God not only reveals himself to us in creation but also through the events of history, particularly through the history of the first People of God, the Hebrew people. In increasingly clear and fuller ways over the course of centuries and even millenia, God took an active part in their story: calling them to their unique vocation among all peoples, forming them for their mission through a series of covenants, and ultimately preparing them for the day when he would reveal himself completely to the whole world and forge a new covenant in his Son, Jesus Christ, the fulfillment of their entire saving history. The story of God’s mighty works among the Israelites is told through the words of the Old Testament. Because Christ fulfills God’s revelation throughout history, the story of which is told by those who were eyewitnesses of Jesus’ life, ministry, death, and resurrection in the New Testament, Dei Verbum teaches us that we can expect no new public revelation beyond the New Testament.

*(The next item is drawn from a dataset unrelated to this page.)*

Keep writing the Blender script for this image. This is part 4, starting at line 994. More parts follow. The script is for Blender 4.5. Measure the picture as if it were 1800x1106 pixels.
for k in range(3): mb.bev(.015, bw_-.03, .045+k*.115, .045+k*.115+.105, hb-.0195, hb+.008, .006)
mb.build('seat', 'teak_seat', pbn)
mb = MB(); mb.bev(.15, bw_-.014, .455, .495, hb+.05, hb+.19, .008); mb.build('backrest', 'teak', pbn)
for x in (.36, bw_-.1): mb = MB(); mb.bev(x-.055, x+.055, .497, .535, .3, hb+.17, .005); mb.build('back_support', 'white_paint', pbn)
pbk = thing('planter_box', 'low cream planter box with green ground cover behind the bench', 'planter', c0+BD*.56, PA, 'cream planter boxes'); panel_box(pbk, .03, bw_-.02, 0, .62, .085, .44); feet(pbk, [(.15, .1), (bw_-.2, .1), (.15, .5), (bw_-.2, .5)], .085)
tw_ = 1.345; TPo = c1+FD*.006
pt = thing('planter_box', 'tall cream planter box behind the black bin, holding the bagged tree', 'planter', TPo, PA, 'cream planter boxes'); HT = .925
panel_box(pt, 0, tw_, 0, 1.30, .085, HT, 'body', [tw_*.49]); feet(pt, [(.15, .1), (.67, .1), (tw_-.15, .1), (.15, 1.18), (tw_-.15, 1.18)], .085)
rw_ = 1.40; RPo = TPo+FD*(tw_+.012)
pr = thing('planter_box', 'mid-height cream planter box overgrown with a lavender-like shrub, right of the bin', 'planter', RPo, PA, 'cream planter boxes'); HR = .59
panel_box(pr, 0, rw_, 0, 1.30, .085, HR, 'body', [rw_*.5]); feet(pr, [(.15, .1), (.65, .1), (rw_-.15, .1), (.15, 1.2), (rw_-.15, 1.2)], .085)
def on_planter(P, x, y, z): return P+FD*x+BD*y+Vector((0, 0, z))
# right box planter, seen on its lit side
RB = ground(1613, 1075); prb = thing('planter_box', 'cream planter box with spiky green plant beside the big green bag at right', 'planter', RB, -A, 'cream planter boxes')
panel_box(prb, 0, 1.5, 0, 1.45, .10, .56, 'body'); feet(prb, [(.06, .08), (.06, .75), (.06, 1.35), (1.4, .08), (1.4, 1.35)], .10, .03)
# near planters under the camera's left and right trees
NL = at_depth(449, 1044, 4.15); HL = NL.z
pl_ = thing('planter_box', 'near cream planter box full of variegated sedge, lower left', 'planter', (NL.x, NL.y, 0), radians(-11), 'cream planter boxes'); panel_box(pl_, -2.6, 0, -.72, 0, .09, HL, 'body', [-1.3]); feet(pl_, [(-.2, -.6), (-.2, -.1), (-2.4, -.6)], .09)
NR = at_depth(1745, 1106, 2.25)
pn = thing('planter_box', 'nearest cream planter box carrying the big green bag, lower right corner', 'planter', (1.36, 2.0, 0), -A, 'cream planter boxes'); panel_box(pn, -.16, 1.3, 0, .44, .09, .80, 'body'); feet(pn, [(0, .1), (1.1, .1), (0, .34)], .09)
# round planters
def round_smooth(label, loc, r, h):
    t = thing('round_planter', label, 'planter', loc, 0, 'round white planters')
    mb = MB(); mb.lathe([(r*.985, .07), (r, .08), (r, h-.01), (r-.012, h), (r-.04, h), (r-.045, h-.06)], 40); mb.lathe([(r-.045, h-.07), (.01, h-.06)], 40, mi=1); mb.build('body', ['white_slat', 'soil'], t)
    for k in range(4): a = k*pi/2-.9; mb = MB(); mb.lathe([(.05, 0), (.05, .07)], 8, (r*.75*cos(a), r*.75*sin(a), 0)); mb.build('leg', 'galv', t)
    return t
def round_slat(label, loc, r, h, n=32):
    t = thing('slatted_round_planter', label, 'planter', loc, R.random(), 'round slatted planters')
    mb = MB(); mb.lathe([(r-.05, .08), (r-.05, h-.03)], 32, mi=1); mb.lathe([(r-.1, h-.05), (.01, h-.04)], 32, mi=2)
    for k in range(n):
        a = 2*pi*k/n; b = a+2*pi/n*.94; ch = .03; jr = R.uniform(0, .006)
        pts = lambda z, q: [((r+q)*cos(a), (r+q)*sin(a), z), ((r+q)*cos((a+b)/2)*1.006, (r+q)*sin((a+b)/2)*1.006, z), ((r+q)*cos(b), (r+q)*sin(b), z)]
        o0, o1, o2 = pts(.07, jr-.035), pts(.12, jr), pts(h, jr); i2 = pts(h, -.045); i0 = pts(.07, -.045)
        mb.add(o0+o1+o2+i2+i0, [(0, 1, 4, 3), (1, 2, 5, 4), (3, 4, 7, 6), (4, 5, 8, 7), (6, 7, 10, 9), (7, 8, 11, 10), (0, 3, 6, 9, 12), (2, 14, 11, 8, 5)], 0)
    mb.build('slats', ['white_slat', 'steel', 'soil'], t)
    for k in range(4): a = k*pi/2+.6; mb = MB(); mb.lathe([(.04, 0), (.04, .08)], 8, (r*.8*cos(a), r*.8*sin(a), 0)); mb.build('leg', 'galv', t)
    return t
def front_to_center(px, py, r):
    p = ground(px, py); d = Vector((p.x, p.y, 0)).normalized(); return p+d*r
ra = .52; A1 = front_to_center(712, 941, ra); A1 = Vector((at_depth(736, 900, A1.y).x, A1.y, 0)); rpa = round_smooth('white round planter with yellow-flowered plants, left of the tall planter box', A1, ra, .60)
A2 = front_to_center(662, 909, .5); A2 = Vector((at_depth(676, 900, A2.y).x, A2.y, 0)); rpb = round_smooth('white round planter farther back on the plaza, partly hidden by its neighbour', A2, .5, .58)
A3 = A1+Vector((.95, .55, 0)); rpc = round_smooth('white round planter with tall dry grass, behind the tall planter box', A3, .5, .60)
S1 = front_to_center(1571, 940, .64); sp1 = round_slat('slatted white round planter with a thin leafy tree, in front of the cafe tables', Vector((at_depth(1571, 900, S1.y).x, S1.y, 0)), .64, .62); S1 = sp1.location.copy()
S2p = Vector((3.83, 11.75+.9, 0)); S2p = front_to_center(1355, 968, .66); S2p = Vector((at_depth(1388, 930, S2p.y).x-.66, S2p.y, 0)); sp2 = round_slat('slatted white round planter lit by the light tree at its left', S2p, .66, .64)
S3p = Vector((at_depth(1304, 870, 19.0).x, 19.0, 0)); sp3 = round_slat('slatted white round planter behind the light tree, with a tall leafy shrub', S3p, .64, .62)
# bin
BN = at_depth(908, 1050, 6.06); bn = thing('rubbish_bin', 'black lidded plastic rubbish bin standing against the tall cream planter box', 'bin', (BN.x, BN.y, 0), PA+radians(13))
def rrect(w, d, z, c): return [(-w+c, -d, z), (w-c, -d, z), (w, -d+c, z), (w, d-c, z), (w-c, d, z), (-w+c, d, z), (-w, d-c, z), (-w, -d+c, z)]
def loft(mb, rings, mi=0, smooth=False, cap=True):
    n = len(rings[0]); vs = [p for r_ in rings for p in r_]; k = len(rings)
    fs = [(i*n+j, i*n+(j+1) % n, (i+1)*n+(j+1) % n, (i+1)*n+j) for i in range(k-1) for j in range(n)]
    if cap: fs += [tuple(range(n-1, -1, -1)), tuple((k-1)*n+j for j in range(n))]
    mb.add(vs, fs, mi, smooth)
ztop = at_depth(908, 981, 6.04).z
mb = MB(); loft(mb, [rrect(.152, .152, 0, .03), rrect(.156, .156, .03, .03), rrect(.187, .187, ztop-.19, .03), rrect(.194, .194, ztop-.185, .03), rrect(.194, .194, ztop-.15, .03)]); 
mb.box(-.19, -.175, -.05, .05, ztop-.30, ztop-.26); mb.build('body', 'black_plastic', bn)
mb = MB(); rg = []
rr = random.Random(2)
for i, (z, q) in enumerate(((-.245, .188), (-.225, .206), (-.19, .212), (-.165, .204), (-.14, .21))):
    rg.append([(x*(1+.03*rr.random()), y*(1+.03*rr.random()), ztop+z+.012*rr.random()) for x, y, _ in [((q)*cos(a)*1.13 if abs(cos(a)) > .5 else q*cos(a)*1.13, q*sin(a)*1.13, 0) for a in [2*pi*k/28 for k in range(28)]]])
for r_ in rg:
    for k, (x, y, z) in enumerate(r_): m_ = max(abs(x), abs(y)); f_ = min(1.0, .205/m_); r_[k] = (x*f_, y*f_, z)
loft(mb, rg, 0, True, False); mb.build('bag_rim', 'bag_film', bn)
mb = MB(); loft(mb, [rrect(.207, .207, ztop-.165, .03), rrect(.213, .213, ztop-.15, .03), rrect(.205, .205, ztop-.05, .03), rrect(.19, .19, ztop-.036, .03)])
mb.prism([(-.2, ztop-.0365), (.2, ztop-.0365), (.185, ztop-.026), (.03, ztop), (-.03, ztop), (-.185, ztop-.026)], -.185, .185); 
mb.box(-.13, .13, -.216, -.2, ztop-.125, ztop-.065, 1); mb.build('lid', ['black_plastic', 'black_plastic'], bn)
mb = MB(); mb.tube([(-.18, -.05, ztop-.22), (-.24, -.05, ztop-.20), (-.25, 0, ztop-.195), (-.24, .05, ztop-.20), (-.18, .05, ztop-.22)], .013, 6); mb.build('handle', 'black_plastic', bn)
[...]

All of this of course depends on our ability to know God as he reveals himself to us, which Dei Verbum unequivocally affirms: “God, the first principle and last end of all things, can be known with certainty from the created world by the natural light of human reason” (DV 6). The operative word here is “CAN” be known, not necessarily that he IS known. As St. Paul says: “For what can be known about God is evident to people, because God made it evident to them. Ever since the creation of the world, his invisible attributes of eternal power and divinity have been able to be understood and perceived in what he has made” (Romans 1:19-20). But, due to the darkness of sin, human beings have closed our minds off to this natural revelation: “For although they knew God, they did not accord him glory as God or give him thanks. Instead, they became vain in their reasoning, and their senseless minds were darkened” (Romans 1:21). This is why his supernatural, divine revelation is so important, particularly the words of revelation, by which he enlightens our darkened minds and enables us to see him as he is “with ease, with firm certainty, and without the contamination of error” (DV 6), prompting us by his Holy Spirit and grace to give the words of revelation “the obedience of faith…the full submission of intellect and will to God who reveals” himself in his words (DV 5).